Review: A Steady Rain by A Chick and A Dude Productions
by Michael Meigs

Keith Huff imagines a dark, dark world for us, and Shanon Weaver's set design mirrors that. This is Chicago in grim weather. The bare stage has only a couple of banged up folding chairs and a table, and the stage walls are painted in vertical strips of greenish blue and black. It could be an interrogation room but really it's a barren nowhere, a place of the mind that one could just as easily imagine to be a menacing and oppressive jungle.

 

A Steady Rain doesn't need pretty. This is a work of words, images and animal energy. Kenneth Wayne Bradley and Tom Green are the only ones visible on this stage. They're a pair of cops who've known one another since grammar school, and who now are united in the grueling business of patrolling the city's seamy south side. The stage is their metaphorical cage; they've both taken the exam for promotion to detective three times, and they've both failed.

 

They're not the only inhabitants of this space. The story they tell, most of the time in alternate monologues, is peopled with others -- Connie the long-suffering wife of Denny (Bradley); a vengeful petty crook who ambushes Denny in an alley, and the crook's young nephew who lures Denny into it; Denny's bloodied and unresponsive young son; Rhonda the hooker who keeps her tiny baby in a dresser drawer; a naked and raving 9-year-old Vietnamese boy and the 'surfer-guy' who calmly takes custody of him; the unsympathetic precinct captain; and a couple of other cops who confront a desperate murderer armed with a service revolver.

 

 

 

Kenneth Wayne Bradley, Tom Green (photo: Christopher Loveless)

 

 

Huff's language is so vivid and Ken Bradley's delivery of it is so intense, convincing in rhythm and dialect and so disturbing that one stumbles out of the theatre afterward with images seared into one's imagination, as if one had been standing there next to Denny and Joey as these violent events occurred.
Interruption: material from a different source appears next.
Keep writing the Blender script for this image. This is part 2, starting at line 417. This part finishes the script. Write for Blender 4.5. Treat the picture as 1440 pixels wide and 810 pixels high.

You don't need Quentin Tarantino to get your shivers, folks. Huff's prose has a thrust and chop that reminded me of the best of the macabre novelist James Elroy, and he achieves his ends with greater economy and more heart-catching surprise.

 

 

Set design by Shanon Weaver (image: A Chick and a Dude Productions)Tough cop and soft cop, you know, the classic technique for interrogation, except that here it's used for narration. Huff clues us from the first that we're going into a recap of unknown events and we begin to suspect from very early on that it's a literal post mortem. Kenneth Wayne Bradley's Texas tough guy acting power morphs into the muscled danger of a Northern big-city cop at the end of his rope. Bradley's Denny is a realist and a survivor, casual about shaking down the pimps and the whores but vengeful and protective when crime threatens his family.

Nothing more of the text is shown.